CONSTRUCTION DE L'AVENIR


La foule des Âmes s'écoule et avance guidée par la course lente du Temps. La terre les entraine dans son mouvement, et quand un globe succède à un autre, elles passent de l'un à l'autre. Mais la Religion de la Sagesse est de nouveau proclamée au monde pour que celles qui en ont le désir cessent de flotter au hasard et puissent apprendre à devancer la lente évolution des mondes.
L'étudiant qui saisit quelque chose de la signification de la loi, de sa certitude absolue, de son exactitude infaillible, commence à se posséder et à diriger sa propre évolution. Il scrute son propre caractère et se met à le modeler, s'efforçant [83] d'exercer ses qualités mentales et morales, élargissant ses capacités, fortifiant ses faiblesses, pourvoyant aux insuffisances, extirpant les inutilités. Il sait qu'il deviendra ce sur quoi il médite ; en conséquence, il médite délibérément et avec régularité sur un idéal noble, car il comprend pourquoi le grand initié chrétien, Paul, recommandait à ses disciples "d'appliquer la pensée" aux choses vraies, honnêtes, justes, pures, aimables et de bonne renommée. C'est journellement qu'il méditera sur son idéal ; journellement qu'il s'efforcera de le vivre, et cela avec persévérance et calme, "sans hâte, sans repos", sachant qu'il construit sur des fondations solides, sur le roc de la loi éternelle. Il en appelle à la loi ; il prend son refuge dans la loi. Pour un tel homme, il n'y a pas d'échec ; il n'existe pas de puissance dans le ciel ou sur la terre qui puisse lui barrer la route. Pendant sa vie terrestre, il amasse des expériences, en utilisant tout ce qui se présente sur son chemin ; pendant le Dévachan il les assimile et trace le plan de ses constructions futures.

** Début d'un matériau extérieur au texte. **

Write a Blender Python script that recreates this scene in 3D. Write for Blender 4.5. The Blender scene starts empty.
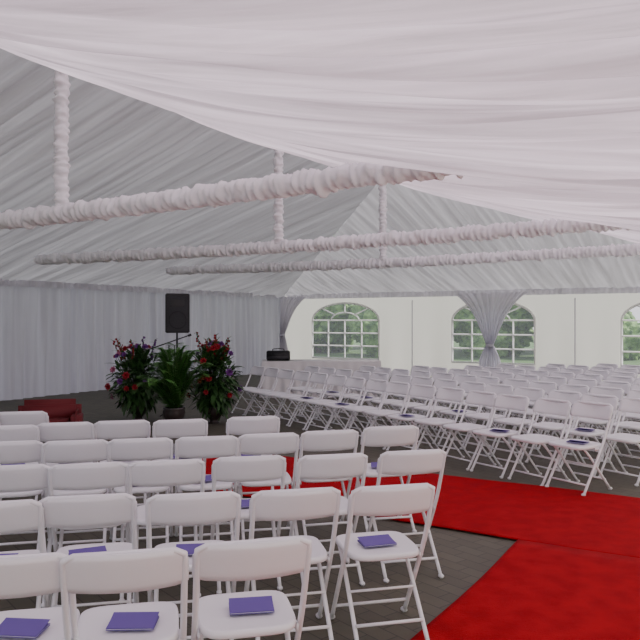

C'est en cela que réside la valeur d'une vraie théorie de la vie, alors même que cette théorie repose sur le témoignage d'autrui plutôt que sur [84] la connaissance individuelle. L'homme qui accepte et comprend en partie l'oeuvre de Karma, peut commencer de suite à construire son caractère, posant chaque pierre avec un soin réfléchi, sachant que c'est pour l'éternité qu'il bâtit. C'en est fini d'entasser ou de démolir à la hâte, de suivre aujourd'hui un plan, demain un autre, de n'en plus avoir aucun le jour suivant ; maintenant, le tracé de ce qu'on pourrait appeler un plan de caractère, bien muri, existe, et l'édification se poursuit d'après ce plan. L'Âme, en effet, se fait architecte aussi bien que maçon et ne perd plus de temps en commencements manqués. De là la vitesse avec laquelle les derniers stades de l'évolution s'accomplissent et les progrès étonnants et presque incroyables que fait l'Âme forte dès qu'elle a atteint sa virilité.